Everyday experience shows that objects that slide, roll, or otherwise move with respect to other objects are subject to friction and wear. Rub your hands together and they get warm. Drive an automobile and the engine parts, tires, and other components heat up and slowly wear out. The same thing happens to knees, hips, and other body joints.
"Friction is so common, yet we still don't understand its origins at the atomic level," says Robert W. Carpick, a professor of mechanical engineering at the University of Pennsylvania.
Scientists who study tribology, the science of friction, wear, and lubrication, have proposed that the vibrational properties of atoms on a material's surface play a role in the fundamental processes that cause friction, Carpick says. He adds that such theories have been explored via computer simulations, but they haven't been verified experimentally.

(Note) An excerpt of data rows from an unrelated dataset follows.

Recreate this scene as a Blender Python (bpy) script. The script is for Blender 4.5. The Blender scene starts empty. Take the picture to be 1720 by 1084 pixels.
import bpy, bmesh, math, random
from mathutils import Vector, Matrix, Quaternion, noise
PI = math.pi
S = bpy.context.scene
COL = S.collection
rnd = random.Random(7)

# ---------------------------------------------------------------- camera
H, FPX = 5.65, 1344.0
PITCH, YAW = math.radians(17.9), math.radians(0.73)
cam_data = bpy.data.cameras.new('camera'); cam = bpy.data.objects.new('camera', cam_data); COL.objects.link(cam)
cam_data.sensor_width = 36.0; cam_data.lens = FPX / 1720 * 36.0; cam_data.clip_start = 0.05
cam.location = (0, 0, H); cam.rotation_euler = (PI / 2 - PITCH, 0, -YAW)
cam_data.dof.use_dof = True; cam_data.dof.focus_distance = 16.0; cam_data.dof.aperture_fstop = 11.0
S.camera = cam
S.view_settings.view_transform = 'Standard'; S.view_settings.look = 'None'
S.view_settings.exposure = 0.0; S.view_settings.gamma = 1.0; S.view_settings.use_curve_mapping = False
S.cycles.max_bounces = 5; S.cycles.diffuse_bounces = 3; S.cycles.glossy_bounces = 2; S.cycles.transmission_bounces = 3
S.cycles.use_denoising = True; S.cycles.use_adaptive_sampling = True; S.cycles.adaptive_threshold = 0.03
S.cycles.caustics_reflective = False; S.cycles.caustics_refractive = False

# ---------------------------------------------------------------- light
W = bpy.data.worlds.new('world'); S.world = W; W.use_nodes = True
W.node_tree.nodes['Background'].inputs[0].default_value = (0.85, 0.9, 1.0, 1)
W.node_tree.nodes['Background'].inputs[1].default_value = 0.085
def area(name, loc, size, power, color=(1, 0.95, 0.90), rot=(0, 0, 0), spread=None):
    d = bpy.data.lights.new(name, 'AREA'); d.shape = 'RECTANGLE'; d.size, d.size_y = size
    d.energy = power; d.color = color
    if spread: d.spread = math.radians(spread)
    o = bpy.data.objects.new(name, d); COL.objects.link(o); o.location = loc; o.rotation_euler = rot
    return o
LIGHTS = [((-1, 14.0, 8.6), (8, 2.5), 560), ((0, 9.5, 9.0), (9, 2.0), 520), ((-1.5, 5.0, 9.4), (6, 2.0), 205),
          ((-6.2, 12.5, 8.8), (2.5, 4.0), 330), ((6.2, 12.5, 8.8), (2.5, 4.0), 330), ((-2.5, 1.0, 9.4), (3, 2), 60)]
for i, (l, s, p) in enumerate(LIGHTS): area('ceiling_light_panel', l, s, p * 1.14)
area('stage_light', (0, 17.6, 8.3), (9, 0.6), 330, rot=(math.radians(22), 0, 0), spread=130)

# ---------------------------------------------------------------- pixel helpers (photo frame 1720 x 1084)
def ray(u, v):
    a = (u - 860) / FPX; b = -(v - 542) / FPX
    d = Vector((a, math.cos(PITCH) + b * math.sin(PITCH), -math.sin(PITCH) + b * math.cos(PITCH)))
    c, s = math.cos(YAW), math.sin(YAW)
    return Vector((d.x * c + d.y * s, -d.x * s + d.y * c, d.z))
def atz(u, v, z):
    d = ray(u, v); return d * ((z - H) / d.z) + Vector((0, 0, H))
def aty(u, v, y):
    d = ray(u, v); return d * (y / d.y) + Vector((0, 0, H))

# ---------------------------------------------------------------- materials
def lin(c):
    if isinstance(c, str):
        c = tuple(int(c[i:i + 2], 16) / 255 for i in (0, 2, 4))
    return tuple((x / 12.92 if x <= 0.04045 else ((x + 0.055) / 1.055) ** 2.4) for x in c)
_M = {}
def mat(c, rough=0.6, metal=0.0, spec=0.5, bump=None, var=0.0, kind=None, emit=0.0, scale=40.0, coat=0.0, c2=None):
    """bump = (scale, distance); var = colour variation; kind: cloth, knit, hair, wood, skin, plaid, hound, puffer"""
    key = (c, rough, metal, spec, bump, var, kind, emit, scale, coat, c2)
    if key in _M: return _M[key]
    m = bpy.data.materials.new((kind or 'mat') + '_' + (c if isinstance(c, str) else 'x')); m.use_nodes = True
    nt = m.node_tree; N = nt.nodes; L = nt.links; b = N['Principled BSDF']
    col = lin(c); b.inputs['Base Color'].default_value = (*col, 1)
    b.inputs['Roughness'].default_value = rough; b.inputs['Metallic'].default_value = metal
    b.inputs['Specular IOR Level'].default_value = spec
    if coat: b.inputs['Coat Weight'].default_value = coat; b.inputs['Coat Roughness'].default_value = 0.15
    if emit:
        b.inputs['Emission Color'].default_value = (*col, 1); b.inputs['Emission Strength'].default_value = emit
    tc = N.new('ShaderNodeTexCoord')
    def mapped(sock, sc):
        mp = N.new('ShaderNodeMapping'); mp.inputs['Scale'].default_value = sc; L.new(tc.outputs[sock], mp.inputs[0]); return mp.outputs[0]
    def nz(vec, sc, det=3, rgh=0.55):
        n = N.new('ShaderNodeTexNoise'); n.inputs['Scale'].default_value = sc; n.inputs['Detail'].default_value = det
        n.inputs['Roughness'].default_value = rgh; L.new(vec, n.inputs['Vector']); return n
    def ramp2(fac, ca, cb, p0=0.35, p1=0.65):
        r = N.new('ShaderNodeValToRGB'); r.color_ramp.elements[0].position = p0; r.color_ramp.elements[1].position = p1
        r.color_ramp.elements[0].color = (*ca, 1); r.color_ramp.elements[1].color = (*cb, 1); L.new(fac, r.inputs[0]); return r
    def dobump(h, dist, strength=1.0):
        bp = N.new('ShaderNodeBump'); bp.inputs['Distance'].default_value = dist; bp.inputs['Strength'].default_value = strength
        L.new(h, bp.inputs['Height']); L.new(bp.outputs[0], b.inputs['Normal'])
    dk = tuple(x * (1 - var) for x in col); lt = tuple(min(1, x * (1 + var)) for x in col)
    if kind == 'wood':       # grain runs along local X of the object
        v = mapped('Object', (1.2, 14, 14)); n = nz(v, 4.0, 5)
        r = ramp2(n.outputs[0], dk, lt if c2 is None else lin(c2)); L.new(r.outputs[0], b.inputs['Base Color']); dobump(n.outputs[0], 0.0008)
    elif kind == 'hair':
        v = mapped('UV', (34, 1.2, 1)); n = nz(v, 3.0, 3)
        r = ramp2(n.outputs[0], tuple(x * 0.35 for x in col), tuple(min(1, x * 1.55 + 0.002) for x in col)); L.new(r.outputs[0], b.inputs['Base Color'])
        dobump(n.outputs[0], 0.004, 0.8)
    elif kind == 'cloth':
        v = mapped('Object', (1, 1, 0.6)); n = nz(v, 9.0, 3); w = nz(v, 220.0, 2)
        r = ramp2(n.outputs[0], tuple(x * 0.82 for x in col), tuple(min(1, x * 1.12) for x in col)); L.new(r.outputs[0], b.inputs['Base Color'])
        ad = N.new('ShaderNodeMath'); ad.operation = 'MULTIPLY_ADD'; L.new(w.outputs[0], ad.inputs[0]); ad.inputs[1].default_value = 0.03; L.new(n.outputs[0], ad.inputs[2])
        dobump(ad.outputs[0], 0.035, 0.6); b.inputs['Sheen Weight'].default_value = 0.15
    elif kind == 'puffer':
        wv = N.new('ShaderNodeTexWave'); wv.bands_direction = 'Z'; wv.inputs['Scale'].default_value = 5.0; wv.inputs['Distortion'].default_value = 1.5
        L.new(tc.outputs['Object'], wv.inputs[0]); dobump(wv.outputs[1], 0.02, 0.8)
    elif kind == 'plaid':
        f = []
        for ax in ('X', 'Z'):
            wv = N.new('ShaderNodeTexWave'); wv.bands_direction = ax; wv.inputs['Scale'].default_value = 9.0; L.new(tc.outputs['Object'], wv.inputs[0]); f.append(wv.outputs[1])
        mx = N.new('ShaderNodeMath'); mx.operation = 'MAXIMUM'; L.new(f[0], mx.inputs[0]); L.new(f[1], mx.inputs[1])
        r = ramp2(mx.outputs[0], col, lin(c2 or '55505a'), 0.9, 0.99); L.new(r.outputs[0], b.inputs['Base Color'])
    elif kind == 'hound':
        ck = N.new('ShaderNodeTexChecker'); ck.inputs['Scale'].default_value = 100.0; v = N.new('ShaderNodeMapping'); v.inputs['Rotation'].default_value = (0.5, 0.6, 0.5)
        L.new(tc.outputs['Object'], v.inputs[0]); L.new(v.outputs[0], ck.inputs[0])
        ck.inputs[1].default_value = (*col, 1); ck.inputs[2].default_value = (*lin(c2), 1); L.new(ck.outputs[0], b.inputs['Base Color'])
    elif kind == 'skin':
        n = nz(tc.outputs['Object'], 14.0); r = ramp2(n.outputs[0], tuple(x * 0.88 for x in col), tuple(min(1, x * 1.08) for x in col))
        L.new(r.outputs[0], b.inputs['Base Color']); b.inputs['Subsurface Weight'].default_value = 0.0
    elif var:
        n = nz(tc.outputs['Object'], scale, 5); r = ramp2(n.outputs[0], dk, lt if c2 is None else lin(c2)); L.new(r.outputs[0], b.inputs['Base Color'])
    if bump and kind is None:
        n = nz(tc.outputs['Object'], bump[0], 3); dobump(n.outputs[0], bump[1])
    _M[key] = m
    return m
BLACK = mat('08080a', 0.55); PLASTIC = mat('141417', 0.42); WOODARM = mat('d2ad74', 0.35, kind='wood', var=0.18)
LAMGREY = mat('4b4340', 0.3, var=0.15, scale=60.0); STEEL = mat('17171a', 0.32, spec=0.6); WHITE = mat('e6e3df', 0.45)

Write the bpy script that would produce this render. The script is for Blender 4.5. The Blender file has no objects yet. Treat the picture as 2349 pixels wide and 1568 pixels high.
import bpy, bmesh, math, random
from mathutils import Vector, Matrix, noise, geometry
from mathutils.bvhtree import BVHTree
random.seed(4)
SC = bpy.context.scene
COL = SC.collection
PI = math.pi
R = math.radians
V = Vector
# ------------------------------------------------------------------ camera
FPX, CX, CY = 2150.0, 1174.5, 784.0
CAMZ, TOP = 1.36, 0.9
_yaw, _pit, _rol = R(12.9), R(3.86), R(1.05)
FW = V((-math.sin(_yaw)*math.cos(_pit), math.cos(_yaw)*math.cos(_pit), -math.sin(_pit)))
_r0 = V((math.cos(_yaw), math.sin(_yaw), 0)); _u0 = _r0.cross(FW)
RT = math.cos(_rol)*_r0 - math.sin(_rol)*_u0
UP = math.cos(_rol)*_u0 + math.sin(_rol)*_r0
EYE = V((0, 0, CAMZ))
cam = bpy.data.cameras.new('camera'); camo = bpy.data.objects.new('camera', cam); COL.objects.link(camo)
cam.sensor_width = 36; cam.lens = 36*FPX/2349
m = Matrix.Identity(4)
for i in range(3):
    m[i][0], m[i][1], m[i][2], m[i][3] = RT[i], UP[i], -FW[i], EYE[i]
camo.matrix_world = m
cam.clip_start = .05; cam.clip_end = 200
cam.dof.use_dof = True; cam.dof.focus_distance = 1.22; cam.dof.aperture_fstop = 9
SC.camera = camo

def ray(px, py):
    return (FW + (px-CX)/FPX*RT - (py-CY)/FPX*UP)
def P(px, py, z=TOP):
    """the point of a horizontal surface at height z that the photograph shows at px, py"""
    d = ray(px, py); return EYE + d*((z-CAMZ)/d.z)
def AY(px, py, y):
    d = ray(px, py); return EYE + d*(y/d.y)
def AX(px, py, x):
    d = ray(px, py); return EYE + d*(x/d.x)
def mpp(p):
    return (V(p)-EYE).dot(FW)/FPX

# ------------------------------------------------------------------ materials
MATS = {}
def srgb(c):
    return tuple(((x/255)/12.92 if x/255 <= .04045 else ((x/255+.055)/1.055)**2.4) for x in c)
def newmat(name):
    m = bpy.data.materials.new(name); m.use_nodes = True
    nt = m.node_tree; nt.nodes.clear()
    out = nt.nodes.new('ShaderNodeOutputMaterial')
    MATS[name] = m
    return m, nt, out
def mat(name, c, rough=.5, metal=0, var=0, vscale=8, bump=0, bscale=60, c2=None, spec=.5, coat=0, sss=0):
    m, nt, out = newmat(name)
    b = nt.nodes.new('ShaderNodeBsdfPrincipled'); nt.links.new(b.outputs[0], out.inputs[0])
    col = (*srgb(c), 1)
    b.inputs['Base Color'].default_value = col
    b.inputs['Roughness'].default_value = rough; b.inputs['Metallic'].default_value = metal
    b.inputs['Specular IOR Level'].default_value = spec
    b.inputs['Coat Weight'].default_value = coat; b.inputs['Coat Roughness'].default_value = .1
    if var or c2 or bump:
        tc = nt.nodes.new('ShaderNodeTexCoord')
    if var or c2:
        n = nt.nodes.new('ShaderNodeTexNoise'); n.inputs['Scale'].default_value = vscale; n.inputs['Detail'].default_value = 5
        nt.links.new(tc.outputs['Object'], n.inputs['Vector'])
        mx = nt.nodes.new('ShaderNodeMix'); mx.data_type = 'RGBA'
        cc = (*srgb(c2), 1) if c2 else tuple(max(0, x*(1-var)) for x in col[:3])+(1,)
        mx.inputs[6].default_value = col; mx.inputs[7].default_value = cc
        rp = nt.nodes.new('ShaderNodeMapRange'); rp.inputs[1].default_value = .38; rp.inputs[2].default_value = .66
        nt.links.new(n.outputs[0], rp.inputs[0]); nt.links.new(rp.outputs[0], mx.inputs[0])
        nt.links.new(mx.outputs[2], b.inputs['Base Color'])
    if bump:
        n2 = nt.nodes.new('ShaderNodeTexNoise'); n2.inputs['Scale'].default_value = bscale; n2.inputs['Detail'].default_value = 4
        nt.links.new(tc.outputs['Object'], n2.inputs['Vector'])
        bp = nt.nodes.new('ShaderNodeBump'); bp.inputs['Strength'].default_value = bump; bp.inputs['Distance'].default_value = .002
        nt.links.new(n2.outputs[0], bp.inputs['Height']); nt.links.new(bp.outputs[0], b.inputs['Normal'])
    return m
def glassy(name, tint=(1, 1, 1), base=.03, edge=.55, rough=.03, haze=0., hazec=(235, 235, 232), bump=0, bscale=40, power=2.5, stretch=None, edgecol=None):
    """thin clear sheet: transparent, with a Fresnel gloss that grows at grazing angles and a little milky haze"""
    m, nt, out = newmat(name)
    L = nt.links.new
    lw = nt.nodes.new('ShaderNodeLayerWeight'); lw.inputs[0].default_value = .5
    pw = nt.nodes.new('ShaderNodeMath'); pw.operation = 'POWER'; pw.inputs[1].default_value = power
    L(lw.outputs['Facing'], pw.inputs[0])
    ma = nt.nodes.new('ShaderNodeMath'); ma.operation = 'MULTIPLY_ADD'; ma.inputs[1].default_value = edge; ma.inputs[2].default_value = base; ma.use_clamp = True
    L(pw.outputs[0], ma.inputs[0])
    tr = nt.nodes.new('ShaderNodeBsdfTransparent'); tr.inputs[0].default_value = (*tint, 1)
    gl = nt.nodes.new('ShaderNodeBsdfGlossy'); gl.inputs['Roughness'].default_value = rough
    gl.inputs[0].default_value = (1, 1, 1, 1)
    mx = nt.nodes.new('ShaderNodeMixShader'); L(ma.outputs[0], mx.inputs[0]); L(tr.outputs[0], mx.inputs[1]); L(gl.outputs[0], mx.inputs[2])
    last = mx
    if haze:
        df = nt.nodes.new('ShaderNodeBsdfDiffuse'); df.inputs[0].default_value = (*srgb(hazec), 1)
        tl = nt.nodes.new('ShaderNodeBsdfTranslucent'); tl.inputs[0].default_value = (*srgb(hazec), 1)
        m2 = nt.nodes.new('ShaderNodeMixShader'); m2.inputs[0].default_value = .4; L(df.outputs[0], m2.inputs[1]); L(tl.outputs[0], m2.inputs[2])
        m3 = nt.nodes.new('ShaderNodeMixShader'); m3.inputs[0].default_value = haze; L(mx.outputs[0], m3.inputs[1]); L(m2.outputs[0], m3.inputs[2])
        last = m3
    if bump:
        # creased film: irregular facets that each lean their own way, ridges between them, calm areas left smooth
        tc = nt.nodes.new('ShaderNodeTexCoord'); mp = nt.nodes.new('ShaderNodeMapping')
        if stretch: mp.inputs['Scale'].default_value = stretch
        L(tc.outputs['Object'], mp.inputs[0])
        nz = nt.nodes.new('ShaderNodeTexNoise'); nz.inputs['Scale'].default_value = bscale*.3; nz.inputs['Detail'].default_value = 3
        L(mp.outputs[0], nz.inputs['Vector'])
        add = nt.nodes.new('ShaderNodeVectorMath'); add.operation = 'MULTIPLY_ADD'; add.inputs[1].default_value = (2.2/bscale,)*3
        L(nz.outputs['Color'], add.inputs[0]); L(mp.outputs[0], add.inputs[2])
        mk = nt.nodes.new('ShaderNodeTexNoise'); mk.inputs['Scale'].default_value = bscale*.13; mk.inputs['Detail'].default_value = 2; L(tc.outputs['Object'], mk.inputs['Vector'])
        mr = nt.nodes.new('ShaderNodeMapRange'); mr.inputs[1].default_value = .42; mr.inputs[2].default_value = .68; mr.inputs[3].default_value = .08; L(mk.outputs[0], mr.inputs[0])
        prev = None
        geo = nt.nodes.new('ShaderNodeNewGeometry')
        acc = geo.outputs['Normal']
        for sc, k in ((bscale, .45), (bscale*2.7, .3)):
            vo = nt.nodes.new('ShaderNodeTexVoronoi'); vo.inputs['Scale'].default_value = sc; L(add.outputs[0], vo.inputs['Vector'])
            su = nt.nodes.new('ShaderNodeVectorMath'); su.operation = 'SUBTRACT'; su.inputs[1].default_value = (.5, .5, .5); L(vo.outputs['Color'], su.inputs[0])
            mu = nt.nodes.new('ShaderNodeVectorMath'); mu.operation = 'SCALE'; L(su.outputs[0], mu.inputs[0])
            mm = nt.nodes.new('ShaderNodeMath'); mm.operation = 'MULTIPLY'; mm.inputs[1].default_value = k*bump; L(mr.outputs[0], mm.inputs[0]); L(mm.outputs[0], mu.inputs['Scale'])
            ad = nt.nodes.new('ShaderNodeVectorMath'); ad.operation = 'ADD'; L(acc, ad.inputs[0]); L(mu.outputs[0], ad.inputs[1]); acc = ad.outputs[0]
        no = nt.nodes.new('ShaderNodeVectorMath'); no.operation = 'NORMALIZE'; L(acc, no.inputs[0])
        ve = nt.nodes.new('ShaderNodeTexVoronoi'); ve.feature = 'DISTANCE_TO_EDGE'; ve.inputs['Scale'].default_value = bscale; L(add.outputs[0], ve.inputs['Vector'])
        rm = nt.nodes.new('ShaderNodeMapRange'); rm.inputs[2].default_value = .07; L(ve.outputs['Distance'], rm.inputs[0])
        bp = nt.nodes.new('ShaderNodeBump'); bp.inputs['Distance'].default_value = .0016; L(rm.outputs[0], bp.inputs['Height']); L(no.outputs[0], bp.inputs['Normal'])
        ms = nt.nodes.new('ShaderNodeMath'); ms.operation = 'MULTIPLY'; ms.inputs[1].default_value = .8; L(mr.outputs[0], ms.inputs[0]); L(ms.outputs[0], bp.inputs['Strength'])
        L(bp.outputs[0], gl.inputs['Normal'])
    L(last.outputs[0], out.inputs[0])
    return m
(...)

The challenge in tying surface vibrations to friction experimentally has been coming up with a cleverly designed test that selectively compares the surface vibrations of two materials without interference from other factors, such as differences in the materials' chemical compositions and intermolecular forces.
Carpick and coworkers now report the results of such a test. By using isotopic substitution, a technique generally thought of as a chemist's tool, the team zeroed in on the dependence of friction on surface vibrations. Specifically, Carpick, his former graduate students Rachel J. Cannara and Matthew J. Brukman, and their coworkers measured the friction generated at the nanometer scale by dragging an atomic force microscope tip across a diamond surface that was coated with a layer of hydrogen or, in a second measurement, with a layer of deuterium. They did the same test on a silicon surface. In all cases, the group found that deuterium causes the friction to decrease by roughly 30% (Science 2007, 318, 780).
Explaining the findings, Carpick notes that hydrogen and deuterium bond to surfaces in the same way. But because deuterium is more massive, he says, it vibrates more slowly and transfers energy to the underlying surface more slowly. Thus, it creates less friction. The results suggest that vibrational properties should be considered when designing new types of lubricants, he adds.
Describing the work as "very significant," Lawrence Berkeley National Laboratory Senior Staff Scientist Miquel Salmeron remarks that "this is a beautiful illustration that shows how surface vibrations can control the friction properties of materials."